Testing Short Distance Anisotropy in Space

TL;DR

This paper explores the possibility that space may be anisotropic due to quantum gravity effects, which could be detectable at short distances using sensitive condensed matter experiments like scanning tunneling microscopy.

Contribution

It introduces a model of anisotropic quantum gravity corrections that deform the Heisenberg algebra and discusses potential experimental detection methods.

Findings

Quantum gravity corrections can induce measurable anisotropies at short distances.

Anisotropic deformations of the Heisenberg algebra could be observed with scanning tunneling microscopes.
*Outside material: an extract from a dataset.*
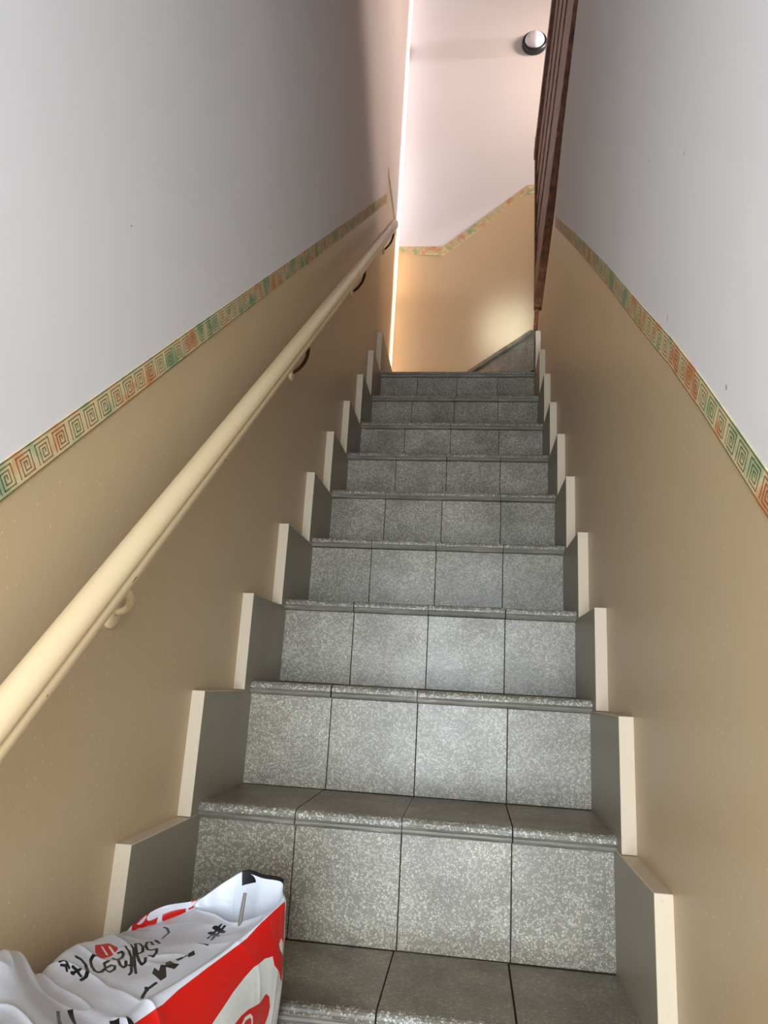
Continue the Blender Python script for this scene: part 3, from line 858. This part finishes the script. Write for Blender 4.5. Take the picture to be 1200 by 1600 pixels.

Theoretical framework connects quantum gravity effects with condensed matter physics.

Abstract

The isotropy of space is not a logical requirement but rather is an empirical question; indeed there is suggestive evidence that universe might be anisotropic. A plausible source of these anisotropies could be quantum gravity corrections. If these corrections happen to be between the electroweak scale and the Planck scale, then these anisotropies can have measurable consequences at short distances and their effects can be measured using ultra sensitive condensed matter systems. We investigate how such anisotropic quantum gravity corrections modify low energy physics through an anisotropic deformation of the Heisenberg algebra. We discuss how such anisotropies might be observed using a scanning tunneling microscope.